Wer steckt dahinter? Vitalis Erzählungen über die Troll-Fabrik bestätigen andere ehemalige Mitarbeiter, etwa die Journalistin Alexandra Garmaschapova. Sie hat sich für die regierungskritische Zeitung «Novaja Gaseta» als Undercover-Reporterin bei der Troll-Fabrik beworben und ebenfalls kurz dort gearbeitet. Sie recherchierte auch viel über die Hintermänner des «Wahrheitsministeriums», wie die Firma an der Sawuschkin-Strasse ironisch genannt wird.

Es gibt viele Indizien, die auf Prigozhin hinweisen. Er selber hat bisher weder bestritten noch bestätigt, dass er die Troll-Fabrik finanziert. Er schweigt einfach.
Autor: Alexandra Garmaschapova Journalistin

Für Garmaschapova gibt es kaum Zweifel, dass hinter dem Unternehmen Ewgeni Prigozhin steht. Der Mann betreibt ein Catering-Unternehmen, das unter anderem Gäste im Kreml bewirtet. Daher stammt auch sein Übername: Putins Koch. Der schwerreiche Unternehmer konnte zudem sehr lukrative Staatsaufträge ergattern: Prigozhin liefert Essen in Schulen und an die Armee.

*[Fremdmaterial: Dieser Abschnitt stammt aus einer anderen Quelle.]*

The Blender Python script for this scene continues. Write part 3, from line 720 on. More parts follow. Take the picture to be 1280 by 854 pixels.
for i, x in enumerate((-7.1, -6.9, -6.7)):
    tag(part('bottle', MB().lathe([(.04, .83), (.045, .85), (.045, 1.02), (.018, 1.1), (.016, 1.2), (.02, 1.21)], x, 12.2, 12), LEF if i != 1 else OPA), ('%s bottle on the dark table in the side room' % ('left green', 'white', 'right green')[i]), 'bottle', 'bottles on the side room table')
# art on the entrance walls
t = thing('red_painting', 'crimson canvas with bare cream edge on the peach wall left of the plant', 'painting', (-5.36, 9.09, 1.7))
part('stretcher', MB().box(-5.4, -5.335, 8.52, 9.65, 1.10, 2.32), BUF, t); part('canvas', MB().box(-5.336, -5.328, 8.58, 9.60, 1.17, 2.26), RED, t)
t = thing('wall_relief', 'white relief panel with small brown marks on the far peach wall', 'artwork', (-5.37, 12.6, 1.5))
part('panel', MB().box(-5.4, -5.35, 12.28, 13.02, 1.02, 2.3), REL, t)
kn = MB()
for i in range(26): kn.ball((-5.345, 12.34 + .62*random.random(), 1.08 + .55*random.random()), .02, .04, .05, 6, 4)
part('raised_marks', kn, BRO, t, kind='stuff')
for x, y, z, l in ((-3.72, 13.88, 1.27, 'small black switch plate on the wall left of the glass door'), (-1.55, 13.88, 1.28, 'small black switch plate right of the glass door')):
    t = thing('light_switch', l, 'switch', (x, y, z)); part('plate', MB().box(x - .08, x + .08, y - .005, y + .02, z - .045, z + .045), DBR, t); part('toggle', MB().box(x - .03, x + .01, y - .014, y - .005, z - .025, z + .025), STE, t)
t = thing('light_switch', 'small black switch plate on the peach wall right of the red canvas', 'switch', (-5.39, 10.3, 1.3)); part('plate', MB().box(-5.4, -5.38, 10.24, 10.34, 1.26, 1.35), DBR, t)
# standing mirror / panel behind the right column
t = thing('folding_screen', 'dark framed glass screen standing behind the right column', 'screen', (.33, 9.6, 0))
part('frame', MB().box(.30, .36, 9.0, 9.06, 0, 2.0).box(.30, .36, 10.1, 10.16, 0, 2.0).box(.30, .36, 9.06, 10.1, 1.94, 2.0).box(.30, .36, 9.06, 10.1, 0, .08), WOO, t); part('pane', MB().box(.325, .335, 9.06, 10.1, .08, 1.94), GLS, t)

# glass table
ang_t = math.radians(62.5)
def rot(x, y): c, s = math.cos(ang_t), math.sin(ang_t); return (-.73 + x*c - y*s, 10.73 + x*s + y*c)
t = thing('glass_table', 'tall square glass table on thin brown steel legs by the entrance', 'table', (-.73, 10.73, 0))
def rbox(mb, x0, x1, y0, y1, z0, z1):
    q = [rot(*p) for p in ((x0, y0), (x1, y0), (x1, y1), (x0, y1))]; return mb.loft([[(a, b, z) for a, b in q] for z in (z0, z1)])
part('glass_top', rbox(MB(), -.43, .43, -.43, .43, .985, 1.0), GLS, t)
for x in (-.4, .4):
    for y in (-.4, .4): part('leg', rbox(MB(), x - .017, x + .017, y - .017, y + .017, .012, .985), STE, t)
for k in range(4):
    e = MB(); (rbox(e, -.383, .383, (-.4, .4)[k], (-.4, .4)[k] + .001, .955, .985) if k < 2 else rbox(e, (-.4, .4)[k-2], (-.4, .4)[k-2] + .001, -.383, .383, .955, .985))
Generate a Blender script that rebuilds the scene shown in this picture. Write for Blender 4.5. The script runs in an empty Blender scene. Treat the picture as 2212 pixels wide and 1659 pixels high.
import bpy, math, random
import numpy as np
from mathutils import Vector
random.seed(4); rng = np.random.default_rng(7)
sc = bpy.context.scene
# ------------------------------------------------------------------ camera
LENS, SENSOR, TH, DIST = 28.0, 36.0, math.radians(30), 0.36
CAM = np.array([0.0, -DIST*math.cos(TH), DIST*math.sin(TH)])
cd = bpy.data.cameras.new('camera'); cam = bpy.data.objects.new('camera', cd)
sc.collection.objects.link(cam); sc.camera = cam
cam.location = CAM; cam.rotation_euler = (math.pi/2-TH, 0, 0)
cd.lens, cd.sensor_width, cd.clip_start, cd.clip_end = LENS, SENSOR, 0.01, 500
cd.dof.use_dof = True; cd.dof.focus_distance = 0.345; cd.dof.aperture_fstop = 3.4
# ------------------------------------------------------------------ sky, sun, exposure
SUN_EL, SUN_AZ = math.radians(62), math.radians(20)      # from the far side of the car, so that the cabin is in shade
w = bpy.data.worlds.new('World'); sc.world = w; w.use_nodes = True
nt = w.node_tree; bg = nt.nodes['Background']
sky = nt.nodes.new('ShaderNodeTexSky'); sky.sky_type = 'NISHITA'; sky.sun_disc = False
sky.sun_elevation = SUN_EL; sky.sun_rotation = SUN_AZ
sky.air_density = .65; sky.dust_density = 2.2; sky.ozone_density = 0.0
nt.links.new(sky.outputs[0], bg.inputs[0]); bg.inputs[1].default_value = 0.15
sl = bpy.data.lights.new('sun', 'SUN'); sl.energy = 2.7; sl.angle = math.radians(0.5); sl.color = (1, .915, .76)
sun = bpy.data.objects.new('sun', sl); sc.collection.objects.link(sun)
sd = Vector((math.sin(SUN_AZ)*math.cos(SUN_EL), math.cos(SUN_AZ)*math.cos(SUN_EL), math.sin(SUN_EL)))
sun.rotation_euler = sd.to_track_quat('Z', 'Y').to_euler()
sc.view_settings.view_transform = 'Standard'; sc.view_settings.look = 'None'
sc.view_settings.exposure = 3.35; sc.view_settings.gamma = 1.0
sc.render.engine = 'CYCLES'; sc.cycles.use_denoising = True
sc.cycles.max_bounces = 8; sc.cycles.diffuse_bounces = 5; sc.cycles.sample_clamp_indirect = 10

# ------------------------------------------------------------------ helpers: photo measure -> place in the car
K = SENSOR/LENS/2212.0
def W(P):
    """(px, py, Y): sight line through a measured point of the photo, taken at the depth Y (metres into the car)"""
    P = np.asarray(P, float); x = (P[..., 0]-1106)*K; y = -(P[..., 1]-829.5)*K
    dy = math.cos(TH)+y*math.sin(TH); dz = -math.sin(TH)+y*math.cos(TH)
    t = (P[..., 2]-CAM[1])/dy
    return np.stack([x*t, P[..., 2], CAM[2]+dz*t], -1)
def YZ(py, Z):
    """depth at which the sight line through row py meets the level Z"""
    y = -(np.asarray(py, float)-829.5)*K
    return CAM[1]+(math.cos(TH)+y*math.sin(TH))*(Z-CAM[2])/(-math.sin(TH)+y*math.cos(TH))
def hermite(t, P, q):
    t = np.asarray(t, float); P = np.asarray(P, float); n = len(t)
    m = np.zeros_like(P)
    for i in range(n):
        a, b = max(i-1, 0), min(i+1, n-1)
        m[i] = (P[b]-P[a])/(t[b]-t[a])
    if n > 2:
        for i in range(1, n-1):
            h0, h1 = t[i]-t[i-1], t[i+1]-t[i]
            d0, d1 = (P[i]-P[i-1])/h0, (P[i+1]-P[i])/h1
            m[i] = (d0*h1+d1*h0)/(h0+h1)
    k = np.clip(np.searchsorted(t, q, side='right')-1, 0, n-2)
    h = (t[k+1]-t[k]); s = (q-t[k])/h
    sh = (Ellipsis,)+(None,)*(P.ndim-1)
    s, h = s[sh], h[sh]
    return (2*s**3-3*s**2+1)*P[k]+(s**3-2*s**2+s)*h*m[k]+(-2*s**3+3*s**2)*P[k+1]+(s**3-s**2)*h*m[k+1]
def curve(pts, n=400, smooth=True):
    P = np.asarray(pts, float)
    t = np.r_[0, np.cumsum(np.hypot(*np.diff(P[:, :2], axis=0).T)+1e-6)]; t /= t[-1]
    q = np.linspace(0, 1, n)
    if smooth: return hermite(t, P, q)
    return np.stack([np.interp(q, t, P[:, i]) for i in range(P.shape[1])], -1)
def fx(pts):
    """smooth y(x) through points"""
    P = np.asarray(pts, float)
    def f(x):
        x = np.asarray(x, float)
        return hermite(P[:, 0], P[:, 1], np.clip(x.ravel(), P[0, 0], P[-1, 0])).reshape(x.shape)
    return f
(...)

Auch auf eine Anfrage von SRF hat Prigozhins Firma nicht reagiert. Warum aber soll ein Catering-Unternehmer viel Geld aufwerfen für eine Internet-Propaganda-Maschine? Journalistin Garmaschapova erklärt es sich so: «Prigozhin hat enge Verbindungen zum Kreml und sein Reichtum hängt davon ab, dass Putin weiter an der Macht bleibt. Er verdient grosse Summen mit staatlichen Aufträgen, die er auf undurchsichtige Weise erhält. Er finanziert die Troll-Fabrik also faktisch mit staatlichen Geldern.»